• _WHAT TO WORK ON_: In the listing that follows, retype every line from the first through the one containing "1.02), (.005, .92)))". Pictures are to be left out.

• _INFORMATION SUPPLIED_:
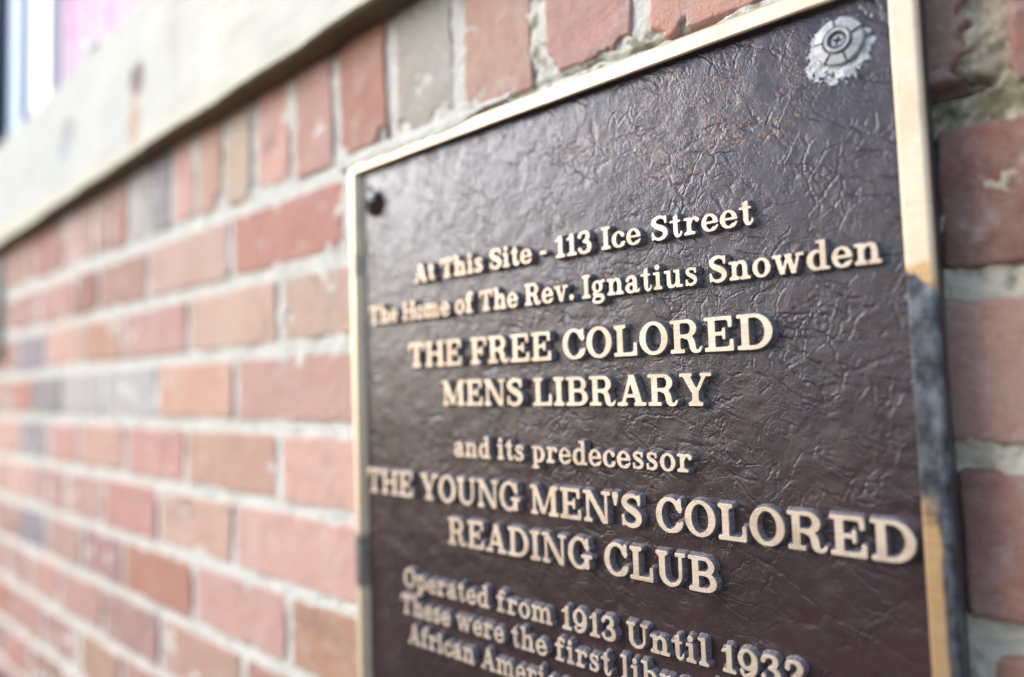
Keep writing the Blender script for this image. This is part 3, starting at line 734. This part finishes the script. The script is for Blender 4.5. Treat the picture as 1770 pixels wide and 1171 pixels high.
g("'", .24, poly((.08, .60), (.16, .60), (.235, .92), (.22, 1.02), (.02, 1.02), (.005, .92)))

def raster(items, w):
    x0, y0, x1, y1 = -.12, -.42, w + .12, 1.18
    nx, ny = int((x1 - x0) * G), int((y1 - y0) * G)
    xs_ = x0 + np.arange(nx) / G; ys_ = y0 + np.arange(ny) / G
    Xg, Yg = np.meshgrid(xs_, ys_)
    M_ = np.zeros(Xg.shape, bool)
    def sdf_mask(it):
        k, a = it
        if k == 'p':
            ins = np.zeros(Xg.shape, bool); n = len(a)
            for i in range(n):
                (ax_, ay_), (bx_, by_) = a[i], a[(i + 1) % n]
                if ay_ == by_: continue
                cnd = ((ay_ > Yg) != (by_ > Yg)) & (Xg < (bx_ - ax_) * (Yg - ay_) / (by_ - ay_) + ax_)
                ins ^= cnd
            return ins
        if k == 'e': return ((Xg - a[0]) / a[2]) ** 2 + ((Yg - a[1]) / a[3]) ** 2 <= 1
        if k == 'c':
            pts = np.array(a); pts = np.vstack([2 * pts[0] - pts[1], pts, 2 * pts[-1] - pts[-2]])
            mk = np.zeros(Xg.shape, bool)
            for i in range(1, len(pts) - 2):
                p0, p1, p2, p3 = pts[i - 1:i + 3]
                for q in np.linspace(0, 1, 9):
                    c = 0.5 * ((2 * p1) + (-p0 + p2) * q + (2 * p0 - 5 * p1 + 4 * p2 - p3) * q * q + (-p0 + 3 * p1 - 3 * p2 + p3) * q ** 3)
                    mk |= (Xg - c[0]) ** 2 + (Yg - c[1]) ** 2 <= max(c[2], .02) ** 2
            return mk
    for it in items:
        if it[0] == '-': M_ &= ~sdf_mask(it[1])
        else: M_ |= sdf_mask(it)
    F = M_.astype(float)
    sg = 1.5; r = 5; kx = np.exp(-np.arange(-r, r + 1) ** 2 / (2 * sg * sg)); kx /= kx.sum()
    F = np.apply_along_axis(lambda m_: np.convolve(m_, kx, 'same'), 0, F)
    F = np.apply_along_axis(lambda m_: np.convolve(m_, kx, 'same'), 1, F)
    return F, x0, y0

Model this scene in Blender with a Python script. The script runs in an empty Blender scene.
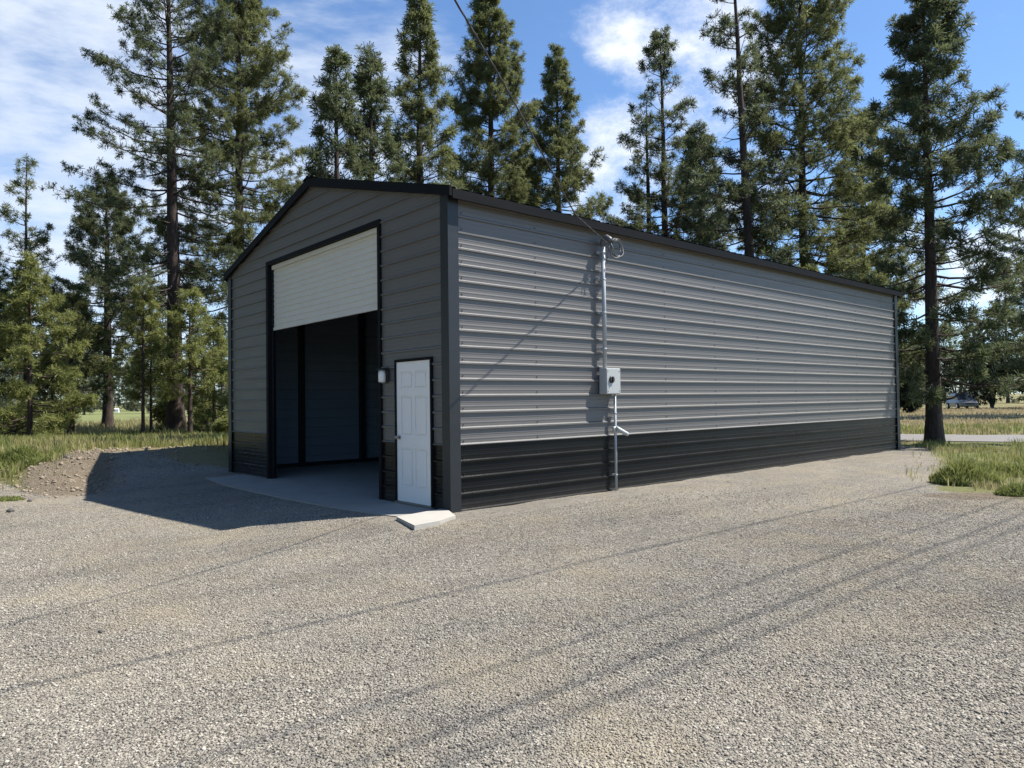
import bpy, bmesh, math, random
import numpy as np
from mathutils import Vector, Matrix

rad = math.radians
scene = bpy.context.scene
COL = scene.collection

# ------------------------------------------------------------------ survey of the site
# camera stands at the origin looking along +Y; the garage corner nearest to it is C0
FPX, PITCH, ROLL, YAW = 712.78, .0228, .013, .8499
EYE = 1.5196
U = np.array([math.sin(YAW), math.cos(YAW), 0.0])      # along the long side wall
V = np.array([-math.cos(YAW), math.sin(YAW), 0.0])     # along the gable front
C0 = np.array([-.8535, 9.8126, 0.0])
W, L, H, ZT, PK = 8.326, 15.612, 4.41, .903, 5.53
SUN = .55 * U - .36 * V + np.array([0, 0, 1.0])


def ray(px, py):
    a, b = px - 512, py - 384
    cr, sr = math.cos(ROLL), math.sin(ROLL)
    x = a * cr - b * sr
    y = a * sr + b * cr
    cp, sp = math.cos(PITCH), math.sin(PITCH)
    return np.array([x / FPX, cp + y / FPX * sp, sp - y / FPX * cp])


def at(px, py, Y):
    r = ray(px, py)
    return np.array([0, 0, EYE]) + r * (Y / r[1])


def gpt(px, py, z=0.0):
    r = ray(px, py)
    return np.array([0, 0, EYE]) + r * ((z - EYE) / r[2])


def uv(u, v, z=0.0):
    return C0 + u * U + v * V + np.array([0, 0, z])


def sstep(a, b, x):
    t = np.clip((np.asarray(x, float) - a) / (b - a), 0, 1)
    return t * t * (3 - 2 * t)


# ------------------------------------------------------------------ small helpers
def tag(o, label=None, cat=None, group=None, kind=None):
    if label: o['label'] = label
    if cat: o['category'] = cat
    if group: o['group'] = group
    if kind: o['kind'] = kind
    return o


def empty(name, loc=(0, 0, 0), rz=0.0, label=None, cat=None, group=None):
    o = bpy.data.objects.new(name, None)
    COL.objects.link(o)
    o.location = loc
    o.rotation_euler = (0, 0, rz)
    o.empty_display_size = .2
    return tag(o, label, cat, group)


def raw_mesh(name, verts, faces_tri=None, faces=None, mat=None, parent=None, smooth=False, attrs=None):
    me = bpy.data.meshes.new(name)
    verts = np.asarray(verts, np.float32)
    if faces_tri is not None:
        f = np.asarray(faces_tri, np.int32)
        k = f.shape[1]
        me.vertices.add(len(verts))
        me.vertices.foreach_set('co', verts.ravel())
        me.loops.add(f.size)
        me.loops.foreach_set('vertex_index', f.ravel())
        me.polygons.add(len(f))
        me.polygons.foreach_set('loop_start', np.arange(0, f.size, k, dtype=np.int32))
        me.update(calc_edges=True)
    else:
        me.from_pydata([tuple(map(float, v)) for v in verts], [], [tuple(map(int, q)) for q in faces])
        me.update()
    if attrs:
        for an, av in attrs.items():
            a = me.attributes.new(an, 'FLOAT', 'POINT')
            a.data.foreach_set('value', np.asarray(av, np.float32))
    if smooth:
        me.polygons.foreach_set('use_smooth', np.ones(len(me.polygons), bool))
    if mat: me.materials.append(mat)
    o = bpy.data.objects.new(name, me)
    COL.objects.link(o)
    if parent: o.parent = parent
    return o


class MB:
    """collects simple solids in one mesh"""
    def __init__(self):
        self.bm = bmesh.new()

    def box(self, x0, x1, y0, y1, z0, z1, bevel=0.0):
        r = bmesh.ops.create_cube(self.bm, size=1)
        for v in r['verts']:
            v.co = Vector(((x0 + x1) / 2 + v.co.x * (x1 - x0), (y0 + y1) / 2 + v.co.y * (y1 - y0), (z0 + z1) / 2 + v.co.z * (z1 - z0)))
        if bevel:
            es = list({e for v in r['verts'] for e in v.link_edges})
            bmesh.ops.bevel(self.bm, geom=es, offset=bevel, segments=2, affect='EDGES', profile=.6)
        return self

    def quad(self, *pts):
        self.bm.faces.new([self.bm.verts.new(p) for p in pts])
        return self

    def tube(self, pts, r, seg=8, closed=False, caps=True):
        pts = [Vector(p) for p in pts]
        rs = r if isinstance(r, (list, tuple)) else [r] * len(pts)
        rings = []
        n = len(pts)
        for i, p in enumerate(pts):
            if closed:
                d = pts[(i + 1) % n] - pts[i - 1]
            else:
                d = pts[min(i + 1, n - 1)] - pts[max(i - 1, 0)]
            d.normalize()
            a = d.cross(Vector((0, 0, 1)))
            if a.length < .05: a = d.cross(Vector((0, 1, 0)))
            a.normalize()
            b = d.cross(a)
            rings.append([self.bm.verts.new(p + (a * math.cos(t) + b * math.sin(t)) * rs[i])
                          for t in [2 * math.pi * k / seg for k in range(seg)]])
        m = n if closed else n - 1
        for i in range(m):
            A, B = rings[i], rings[(i + 1) % n]
            for k in range(seg):
                f = self.bm.faces.new([A[k], A[(k + 1) % seg], B[(k + 1) % seg], B[k]])
                f.smooth = True
        if caps and not closed:
            self.bm.faces.new(rings[0][::-1])
            self.bm.faces.new(rings[-1])
        return self

    def prism(self, poly, z0, z1):
        a = [self.bm.verts.new((p[0], p[1], z0)) for p in poly]
        b = [self.bm.verts.new((p[0], p[1], z1)) for p in poly]
        n = len(poly)
        self.bm.faces.new(a[::-1]); self.bm.faces.new(b)
        for i in range(n):
            self.bm.faces.new([a[i], a[(i + 1) % n], b[(i + 1) % n], b[i]])
        return self

    def build(self, name, mat, parent=None):
        bmesh.ops.recalc_face_normals(self.bm, faces=self.bm.faces[:])
        me = bpy.data.meshes.new(name)
        self.bm.to_mesh(me); self.bm.free()
        if mat: me.materials.append(mat)
        o = bpy.data.objects.new(name, me)
        COL.objects.link(o)
        if parent: o.parent = parent
        return o


def copy_tree(o, parent=None):
    c = o.copy(); COL.objects.link(c)
    if parent: c.parent = parent
    for ch in list(o.children): copy_tree(ch, c)
    return c


# ------------------------------------------------------------------ materials
class NT:
    def __init__(self, tree):
        self.t = tree

    def n(self, typ, ins=None, **props):
        nd = self.t.nodes.new(typ)
        for k, v in props.items(): setattr(nd, k, v)
        for k, v in (ins or {}).items():
            s = nd.inputs[k]
            if isinstance(v, bpy.types.NodeSocket): self.t.links.new(v, s)
            else: s.default_value = v
        return nd

    def math(self, op, a, b=0.0, clamp=False):
        return self.n('ShaderNodeMath', {0: a, 1: b}, operation=op, use_clamp=clamp).outputs[0]

    def mix(self, f, a, b, blend='MIX'):
        nd = self.n('ShaderNodeMix', data_type='RGBA', blend_type=blend)
        for s, v in ((nd.inputs[0], f), (nd.inputs[6], a), (nd.inputs[7], b)):
            if isinstance(v, bpy.types.NodeSocket): self.t.links.new(v, s)
            else: s.default_value = v if isinstance(v, (int, float)) else (*v, 1)
        return nd.outputs[2]

    def ramp(self, f, stops, interp='LINEAR'):
        nd = self.n('ShaderNodeValToRGB')
        self.t.links.new(f, nd.inputs[0])
        cr = nd.color_ramp; cr.interpolation = interp
        while len(cr.elements) < len(stops): cr.elements.new(.5)
        for e, (p, c) in zip(cr.elements, stops):
            e.position = p
            e.color = (c, c, c, 1) if isinstance(c, (int, float)) else (*c, 1)
        return nd.outputs[0]

    def noise(self, vec, scale, detail=3, rough=.55, out='Fac', dim='3D'):
        nd = self.n('ShaderNodeTexNoise', {'Scale': scale, 'Detail': detail, 'Roughness': rough})
        if vec is not None: self.t.links.new(vec, nd.inputs['Vector'])
        return nd.outputs[out]

    def attr(self, name):
        return self.n('ShaderNodeAttribute', attribute_name=name).outputs['Fac']


def material(name):
    m = bpy.data.materials.new(name)
    m.use_nodes = True
    t = m.node_tree
    b = t.nodes['Principled BSDF']
    return m, NT(t), b


def simple(name, col, rough=.6, metal=0.0, var=.12, scale=6.0, bump=0.0, bscale=40, spec=.5):
    m, N, b = material(name)
    g = N.n('ShaderNodeTexCoord').outputs['Object']
    no = N.noise(g, scale, 5)
    c = N.mix(no, tuple(x * (1 - var) for x in col), tuple(min(1, x * (1 + var)) for x in col))
    N.t.links.new(c, b.inputs['Base Color'])
    b.inputs['Roughness'].default_value = rough
    b.inputs['Metallic'].default_value = metal
    b.inputs['Specular IOR Level'].default_value = spec
    r = N.ramp(N.noise(g, scale * 2.3, 3), [(.3, max(.02, rough - .08)), (.7, min(1, rough + .08))])
    N.t.links.new(r, b.inputs['Roughness'])
    if bump:
        bp = N.n('ShaderNodeBump', {'Strength': bump, 'Distance': .01, 'Height': N.noise(g, bscale, 3)})
        N.t.links.new(bp.outputs[0], b.inputs['Normal'])
    return m


def sheet_metal(name, col, rough, metal, dust=.0):
    """painted steel siding: slight oil-canning, dust rising from the ground"""
    m, N, b = material(name)
    g = N.n('ShaderNodeTexCoord').outputs['Object']
    st = N.n('ShaderNodeMapping', {'Vector': g, 'Scale': (.35, .35, 3.0)}).outputs[0]
    no = N.noise(st, 2.2, 4)
    c = N.mix(no, tuple(x * .90 for x in col), tuple(x * 1.1 for x in col))
    if dust:
        z = N.n('ShaderNodeSeparateXYZ', {0: g}).outputs[2]
        d = N.math('MULTIPLY', N.math('MULTIPLY', N.math('SUBTRACT', .30, z, True), dust * 2.6), N.noise(g, 7, 6, .7), True)
        c = N.mix(d, c, (.30, .27, .23))
    N.t.links.new(c, b.inputs['Base Color'])
    b.inputs['Metallic'].default_value = metal
    N.t.links.new(N.ramp(no, [(.3, rough - .06), (.7, rough + .06)]), b.inputs['Roughness'])
    bp = N.n('ShaderNodeBump', {'Strength': .06, 'Distance': .02, 'Height': N.noise(st, 1.6, 2)})
    N.t.links.new(bp.outputs[0], b.inputs['Normal'])
    return m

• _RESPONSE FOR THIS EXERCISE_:
Keep writing the Blender script for this image. This is part 3, starting at line 734. This part finishes the script. The script is for Blender 4.5. Treat the picture as 1770 pixels wide and 1171 pixels high.
g("'", .24, poly((.08, .60), (.16, .60), (.235, .92), (.22, 1.02), (.02, 1.02), (.005, .92)))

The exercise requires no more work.